▶ **Extracted data**:
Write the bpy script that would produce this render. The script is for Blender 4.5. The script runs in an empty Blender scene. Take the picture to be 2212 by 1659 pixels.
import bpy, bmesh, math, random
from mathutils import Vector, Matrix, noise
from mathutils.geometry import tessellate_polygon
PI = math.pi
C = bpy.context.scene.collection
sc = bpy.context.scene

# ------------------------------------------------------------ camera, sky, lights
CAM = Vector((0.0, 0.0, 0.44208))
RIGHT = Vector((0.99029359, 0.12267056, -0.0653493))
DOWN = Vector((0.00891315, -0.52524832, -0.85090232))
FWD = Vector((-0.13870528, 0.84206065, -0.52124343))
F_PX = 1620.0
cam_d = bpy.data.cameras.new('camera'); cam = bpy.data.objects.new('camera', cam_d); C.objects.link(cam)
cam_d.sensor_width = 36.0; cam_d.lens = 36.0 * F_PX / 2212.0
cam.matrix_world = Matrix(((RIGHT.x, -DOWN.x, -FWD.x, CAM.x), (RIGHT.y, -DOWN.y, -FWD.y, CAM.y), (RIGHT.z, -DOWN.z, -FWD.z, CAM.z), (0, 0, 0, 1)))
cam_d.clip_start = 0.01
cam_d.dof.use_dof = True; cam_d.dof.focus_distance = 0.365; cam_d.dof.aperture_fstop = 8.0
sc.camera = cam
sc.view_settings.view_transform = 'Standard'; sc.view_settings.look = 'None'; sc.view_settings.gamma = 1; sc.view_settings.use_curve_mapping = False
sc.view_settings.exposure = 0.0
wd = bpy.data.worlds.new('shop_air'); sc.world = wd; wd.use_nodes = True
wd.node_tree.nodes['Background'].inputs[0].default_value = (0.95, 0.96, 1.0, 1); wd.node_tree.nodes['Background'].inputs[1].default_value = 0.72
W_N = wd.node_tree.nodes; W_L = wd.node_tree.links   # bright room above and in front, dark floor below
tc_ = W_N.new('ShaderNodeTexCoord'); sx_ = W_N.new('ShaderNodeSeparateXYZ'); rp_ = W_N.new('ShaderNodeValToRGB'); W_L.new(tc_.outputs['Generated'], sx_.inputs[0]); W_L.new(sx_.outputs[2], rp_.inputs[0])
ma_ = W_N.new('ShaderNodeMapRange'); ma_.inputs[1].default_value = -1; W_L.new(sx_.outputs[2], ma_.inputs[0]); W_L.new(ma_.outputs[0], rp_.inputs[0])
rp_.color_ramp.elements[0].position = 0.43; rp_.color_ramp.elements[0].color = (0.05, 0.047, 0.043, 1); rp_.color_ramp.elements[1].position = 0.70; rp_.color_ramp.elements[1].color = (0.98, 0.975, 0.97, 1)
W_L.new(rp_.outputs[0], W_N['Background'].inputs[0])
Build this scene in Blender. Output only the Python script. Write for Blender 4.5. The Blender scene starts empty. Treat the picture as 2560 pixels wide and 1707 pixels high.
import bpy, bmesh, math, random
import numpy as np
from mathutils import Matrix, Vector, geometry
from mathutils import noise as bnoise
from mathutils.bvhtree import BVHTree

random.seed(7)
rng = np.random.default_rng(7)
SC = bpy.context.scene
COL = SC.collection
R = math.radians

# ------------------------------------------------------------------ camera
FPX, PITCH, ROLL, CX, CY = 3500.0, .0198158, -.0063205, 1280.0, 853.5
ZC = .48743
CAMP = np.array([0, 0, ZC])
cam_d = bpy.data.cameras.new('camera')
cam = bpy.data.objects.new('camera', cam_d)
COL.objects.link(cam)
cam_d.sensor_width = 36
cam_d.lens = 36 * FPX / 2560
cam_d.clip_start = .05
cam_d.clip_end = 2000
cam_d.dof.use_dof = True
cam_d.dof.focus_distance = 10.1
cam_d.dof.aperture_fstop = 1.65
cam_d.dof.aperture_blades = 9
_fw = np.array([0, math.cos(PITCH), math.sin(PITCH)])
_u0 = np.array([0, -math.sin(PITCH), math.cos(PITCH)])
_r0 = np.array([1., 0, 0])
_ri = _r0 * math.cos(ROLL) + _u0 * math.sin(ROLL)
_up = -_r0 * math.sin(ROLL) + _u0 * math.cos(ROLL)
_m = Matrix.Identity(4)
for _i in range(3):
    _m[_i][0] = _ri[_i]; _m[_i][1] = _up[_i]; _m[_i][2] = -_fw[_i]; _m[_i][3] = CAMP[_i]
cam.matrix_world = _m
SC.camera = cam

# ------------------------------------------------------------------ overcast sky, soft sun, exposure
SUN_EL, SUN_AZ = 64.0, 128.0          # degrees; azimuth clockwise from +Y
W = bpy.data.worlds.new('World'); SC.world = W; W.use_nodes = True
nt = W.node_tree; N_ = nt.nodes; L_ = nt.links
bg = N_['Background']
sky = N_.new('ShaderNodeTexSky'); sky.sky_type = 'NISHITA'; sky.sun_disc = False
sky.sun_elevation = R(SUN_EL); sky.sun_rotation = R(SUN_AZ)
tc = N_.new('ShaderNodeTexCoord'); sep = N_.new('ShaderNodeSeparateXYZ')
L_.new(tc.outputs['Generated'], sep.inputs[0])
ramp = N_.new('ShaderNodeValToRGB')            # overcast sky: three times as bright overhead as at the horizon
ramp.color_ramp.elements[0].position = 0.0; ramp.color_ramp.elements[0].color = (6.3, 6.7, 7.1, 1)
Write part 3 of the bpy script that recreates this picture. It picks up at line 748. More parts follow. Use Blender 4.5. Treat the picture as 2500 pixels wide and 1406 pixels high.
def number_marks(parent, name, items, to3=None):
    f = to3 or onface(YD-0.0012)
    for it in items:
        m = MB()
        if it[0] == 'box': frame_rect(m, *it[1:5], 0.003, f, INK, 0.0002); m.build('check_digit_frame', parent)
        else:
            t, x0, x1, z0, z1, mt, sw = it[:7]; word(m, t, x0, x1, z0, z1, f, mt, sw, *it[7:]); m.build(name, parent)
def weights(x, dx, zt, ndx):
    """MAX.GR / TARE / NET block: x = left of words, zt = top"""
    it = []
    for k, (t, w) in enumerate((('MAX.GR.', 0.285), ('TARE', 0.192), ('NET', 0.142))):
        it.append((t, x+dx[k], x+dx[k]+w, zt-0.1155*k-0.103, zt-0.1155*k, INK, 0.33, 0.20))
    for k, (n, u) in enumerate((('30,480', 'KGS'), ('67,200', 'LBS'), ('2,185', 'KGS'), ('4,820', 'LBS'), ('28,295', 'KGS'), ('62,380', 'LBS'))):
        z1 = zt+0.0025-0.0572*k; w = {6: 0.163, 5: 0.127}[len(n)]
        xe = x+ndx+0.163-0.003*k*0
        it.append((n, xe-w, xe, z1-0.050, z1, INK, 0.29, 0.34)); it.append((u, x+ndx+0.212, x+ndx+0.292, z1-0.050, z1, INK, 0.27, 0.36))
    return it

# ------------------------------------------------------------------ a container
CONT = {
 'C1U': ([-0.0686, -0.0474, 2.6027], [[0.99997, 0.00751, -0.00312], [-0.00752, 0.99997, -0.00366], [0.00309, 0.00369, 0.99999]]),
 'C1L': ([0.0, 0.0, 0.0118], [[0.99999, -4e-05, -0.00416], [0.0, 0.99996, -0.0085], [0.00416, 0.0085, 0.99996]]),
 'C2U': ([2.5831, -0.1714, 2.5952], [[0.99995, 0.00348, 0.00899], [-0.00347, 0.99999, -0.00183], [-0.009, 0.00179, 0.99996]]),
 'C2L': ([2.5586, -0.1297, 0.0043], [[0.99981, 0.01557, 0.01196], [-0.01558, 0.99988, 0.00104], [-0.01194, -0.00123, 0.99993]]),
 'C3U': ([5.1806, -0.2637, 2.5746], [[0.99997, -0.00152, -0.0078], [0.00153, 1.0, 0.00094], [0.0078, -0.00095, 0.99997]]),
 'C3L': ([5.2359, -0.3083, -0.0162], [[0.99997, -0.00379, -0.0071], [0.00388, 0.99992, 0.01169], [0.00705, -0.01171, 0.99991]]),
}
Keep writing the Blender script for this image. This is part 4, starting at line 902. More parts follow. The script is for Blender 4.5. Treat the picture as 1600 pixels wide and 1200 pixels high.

▶ **Direction**: In the listing above, locate the line containing "Build this scene" and the line containing "R = math.radians", then transcribe both and every line between them verbatim.

▶ **Exercise answer**:
Build this scene in Blender. Output only the Python script. Write for Blender 4.5. The Blender scene starts empty. Treat the picture as 2560 pixels wide and 1707 pixels high.
import bpy, bmesh, math, random
import numpy as np
from mathutils import Matrix, Vector, geometry
from mathutils import noise as bnoise
from mathutils.bvhtree import BVHTree

random.seed(7)
rng = np.random.default_rng(7)
SC = bpy.context.scene
COL = SC.collection
R = math.radians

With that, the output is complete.